The finale itself, I had mixed feelings about.  The cops charging Bane's army was kind of silly.  It's as if they all forgot they had guns.  The revelation that Talia had been pulling all the strings was fun, if predictable.  Although it effectively muted any satisfaction at Bane's defeat.  Batman's morality gets a little confused as well, in that he refuses to kill Bane, but doesn't disown Selina for doing it for him, and his firing on Talia's truck from the Bat effectively kill her and her driver, which he doesn't seem to show remorse about.  Talia's death rattle, by the way, was borderline comical.  And beyond that, I liked at least that he got to go out the hero, and retire to lead a quiet Bruce Wayne-ish life with Selina.

So yes, it's nice that Batman gets to live out the rest of his days in peace, but I don't really like who Batman turns out to be in Nolan's universe.  I mean, yes, the gadgets, the vehicles and the villains were pretty fun, but Batman himself is kind of weak.  I mean, Bale plays a pretty good, if not super compelling, moody billionaire, but when he's got the mask on and his cheeks are all poofed out and he's spitting angrily at whomever he's holding by the collar, it's kind of comical.  Beyond, that, this grand arc where billionaire loses parents, becomes obsessed with crime fighting for a few years . . . until he quits in self-pity before finally rousing himself for one last battle, where he fakes his death and lives a life of idle luxury happily ever after just seems less epic than it could be.

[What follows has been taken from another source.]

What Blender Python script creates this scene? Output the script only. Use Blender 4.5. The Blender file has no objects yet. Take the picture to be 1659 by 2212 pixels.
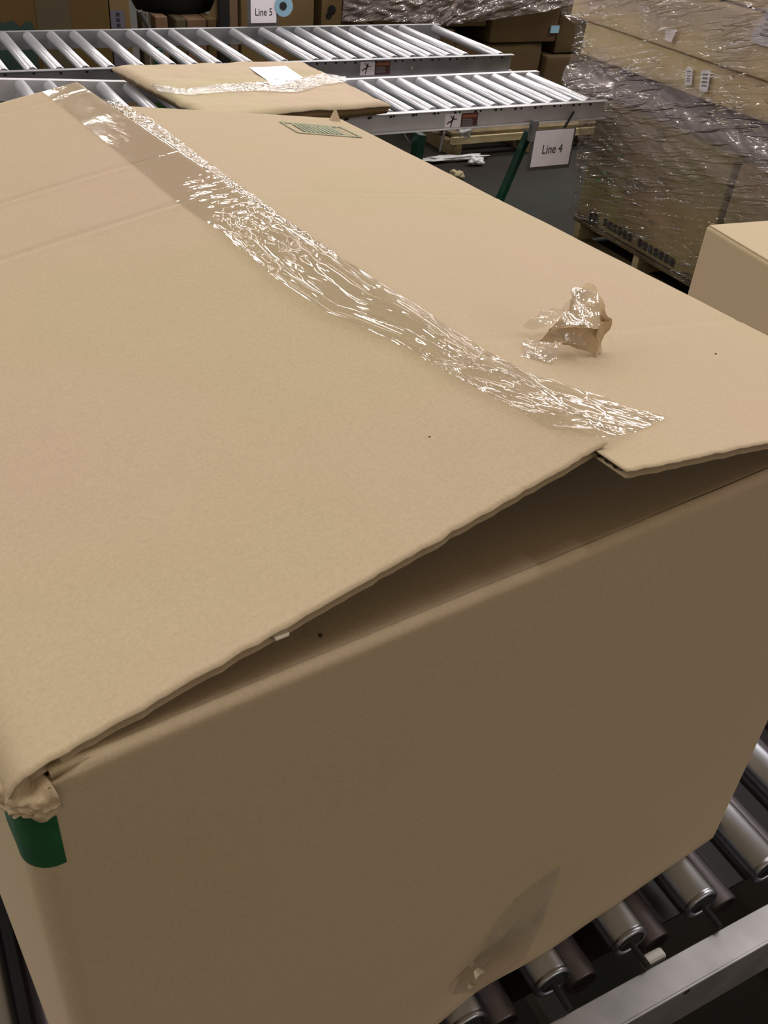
import bpy, bmesh, math, random
from mathutils import Vector, Matrix, noise
random.seed(7)
SC = bpy.context.scene
COL = SC.collection

# ------------------------------------------------------------------ camera
F_PX, PITCH, ROLL, YAW = 2032.3, 0.64565, 0.09238, 0.53401
_w = Vector((0, math.cos(PITCH), -math.sin(PITCH))); _r = Vector((1, 0, 0)); _u = _r.cross(_w)
_r2 = math.cos(ROLL)*_r + math.sin(ROLL)*_u; _u2 = -math.sin(ROLL)*_r + math.cos(ROLL)*_u
_M = Matrix.Rotation(-YAW, 3, 'Z')
CR, CU, CW = _M @ _r2, _M @ _u2, _M @ _w
CAM = Vector((0, 0, 1.75))
cd = bpy.data.cameras.new('camera'); cam = bpy.data.objects.new('camera', cd); COL.objects.link(cam)
cd.sensor_fit = 'HORIZONTAL'; cd.sensor_width = 36; cd.lens = F_PX*36/1659; cd.clip_start = 0.02; cd.clip_end = 60
m3 = Matrix((CR, CU, -CW)).transposed()
cam.matrix_world = Matrix.Translation(CAM) @ m3.to_4x4()
SC.camera = cam

# ------------------------------------------------------------------ world, lamps, exposure
SC.view_settings.view_transform = 'Standard'; SC.view_settings.look = 'None'
SC.view_settings.gamma = 1; SC.view_settings.use_curve_mapping = False
SC.view_settings.exposure = 0.06
W = bpy.data.worlds.new('warehouse_air'); SC.world = W; W.use_nodes = True
W.node_tree.nodes['Background'].inputs[0].default_value = (0.62, 0.45, 0.26, 1)
W.node_tree.nodes['Background'].inputs[1].default_value = 0.36
def lamp(x, y, z, power, sx=0.35, sy=2.6, rot=0, col=(1.0, 0.97, 0.95)):
    l = bpy.data.lights.new('strip_lamp', 'AREA'); l.shape = 'RECTANGLE'; l.size = sx; l.size_y = sy
    l.energy = power; l.color = col
    o = bpy.data.objects.new('strip_lamp', l); COL.objects.link(o); o.location = (x, y, z); o.rotation_euler = (0, 0, rot)
    return o
for x, kx in ((-11, 3.0), (-6.5, 1.2), (-2.6, .3), (1.3, .62), (5.2, 1.65), (9.1, 2.3), (13, 2.3)):
    for y, p in ((-19, 110), (-11, 75), (2.4, 100), (7.6, 90), (13, 110), (19, 120), (25, 120)):
        if x > -10 or 0 < y < 15: lamp(x, y, 7.2, p*kx)

# ------------------------------------------------------------------ helpers
def ray(px, py):
    return (px-829.5)/F_PX*CR - (py-1106)/F_PX*CU + CW
def at(px, py, x=None, y=None, z=None):
    d = ray(px, py)
    if x is not None: t = (x-CAM.x)/d.x
    elif y is not None: t = (y-CAM.y)/d.y
    else: t = (z-CAM.z)/d.z
    return CAM + t*d
def nz(x, y, z=0.0, o=3):
    return noise.fractal(Vector((x, y, z)), 1.0, 2.0, o)
def link(name, me, mat=None, parent=None, smooth=False):
    o = bpy.data.objects.new(name, me); COL.objects.link(o)
    if mat is not None:
        for m in (mat if isinstance(mat, (list, tuple)) else [mat]): me.materials.append(m)
    if parent: o.parent = parent
    if smooth:
        for p in me.polygons: p.use_smooth = True
    return o
def obj(name, bm, mat, parent=None, smooth=False):
    bmesh.ops.recalc_face_normals(bm, faces=bm.faces)
    me = bpy.data.meshes.new(name); bm.to_mesh(me); bm.free()
    return link(name, me, mat, parent, smooth)
def tag(o, label=None, cat=None, group=None, kind=None):
    if label: o['label'] = label
    if cat: o['category'] = cat
    if group: o['group'] = group
    if kind: o['kind'] = kind
    return o
def thing(name, label, cat, loc=(0, 0, 0), rz=0, group=None):
    o = bpy.data.objects.new(name, None); COL.objects.link(o); o.location = loc; o.rotation_euler = (0, 0, rz)
    o.empty_display_size = 0.05
    return tag(o, label, cat, group)
def box(bm, a, b, bev=0.0, seg=2):
    r = bmesh.ops.create_cube(bm, size=1.0)
    vs = r['verts']
    for v in vs:
        v.co = Vector(((a[i]+b[i])/2 + v.co[i]*(b[i]-a[i]) for i in range(3)))
    if bev:
        es = list({e for v in vs for e in v.link_edges})
        bmesh.ops.bevel(bm, geom=es, offset=bev, segments=seg, affect='EDGES', profile=0.5)
def tube(bm, p0, p1, r, n=12, cap=True, r1=None):
    p0, p1 = Vector(p0), Vector(p1); d = (p1-p0)
    q = d.to_track_quat('Z', 'Y'); r1 = r if r1 is None else r1
    A = []; B = []
    for i in range(n):
        a = 2*math.pi*i/n; c = Vector((math.cos(a), math.sin(a), 0))
        A.append(bm.verts.new(p0 + q @ (c*r))); B.append(bm.verts.new(p1 + q @ (c*r1)))
    for i in range(n):
        bm.faces.new((A[i], A[(i+1) % n], B[(i+1) % n], B[i]))
    if cap: bm.faces.new(A[::-1]); bm.faces.new(B)
def path(bm, pts, r, n=8):
    rings = []
    pts = [Vector(p) for p in pts]
    for i, p in enumerate(pts):
        d = (pts[min(i+1, len(pts)-1)] - pts[max(i-1, 0)])
        q = d.to_track_quat('Z', 'Y')
        rings.append([bm.verts.new(p + q @ (Vector((math.cos(2*math.pi*k/n), math.sin(2*math.pi*k/n), 0))*r)) for k in range(n)])
    for a, b in zip(rings, rings[1:]):
        for k in range(n): bm.faces.new((a[k], a[(k+1) % n], b[(k+1) % n], b[k]))
    bm.faces.new(rings[0][::-1]); bm.faces.new(rings[-1])
def lathe(bm, prof, axis_p, axis_d, n=24):
    q = Vector(axis_d).to_track_quat('Z', 'Y'); p = Vector(axis_p); rings = []
    for (r, h) in prof:
        rings.append([bm.verts.new(p + q @ Vector((math.cos(2*math.pi*k/n)*r, math.sin(2*math.pi*k/n)*r, h))) for k in range(n)])
    for a, b in zip(rings, rings[1:]):
        for k in range(n): bm.faces.new((a[k], a[(k+1) % n], b[(k+1) % n], b[k]))
    bm.faces.new(rings[0][::-1]); bm.faces.new(rings[-1])
def grid(bm, nu, nv, fn):
    V = [[bm.verts.new(fn(i/nu, j/nv)) for j in range(nv+1)] for i in range(nu+1)]
    for i in range(nu):
        for j in range(nv): bm.faces.new((V[i][j], V[i+1][j], V[i+1][j+1], V[i][j+1]))
    return V
def slab(bm, nu, nv, top, bot):
    A = grid(bm, nu, nv, top); B = grid(bm, nu, nv, bot)
    for i in range(nu):
        bm.faces.new((A[i][0], A[i+1][0], B[i+1][0], B[i][0])); bm.faces.new((A[i][nv], A[i+1][nv], B[i+1][nv], B[i][nv]))
    for j in range(nv):
        bm.faces.new((A[0][j], A[0][j+1], B[0][j+1], B[0][j])); bm.faces.new((A[nu][j], A[nu][j+1], B[nu][j+1], B[nu][j]))
def flat(bm, pts, th=0.0):
    vs = [bm.verts.new(p) for p in pts]; f = bm.faces.new(vs)
    return f
def text_mesh(name, body, size, mat, parent, loc, rot, align='CENTER'):
    c = bpy.data.curves.new(name, 'FONT'); c.body = body; c.size = size; c.align_x = align; c.align_y = 'CENTER'; c.extrude = 0.0003
    t = bpy.data.objects.new(name+'_curve', c); COL.objects.link(t)
    dg = bpy.context.evaluated_depsgraph_get(); me = bpy.data.meshes.new_from_object(t.evaluated_get(dg)); me.name = name
    bpy.data.objects.remove(t); bpy.data.curves.remove(c)
    o = link(name, me, mat, parent); o.location = loc; o.rotation_euler = rot; o.scale = (.82, 1, 1)
    return o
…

Don't get me wrong, I still enjoy the first two movies a great deal, but I thought they were building to something, you know?  Building towards some grand final, theme about this madman, the Batman.  And in the end that theme is: Batmanning is hard for billionaire playboys who can't really sustain the effort for more than a few years.  Which is realistic to be sure.  But I think too much realism destroys a comic book story and sad to say, I think this is exactly what happened with the Dark Knight Rises.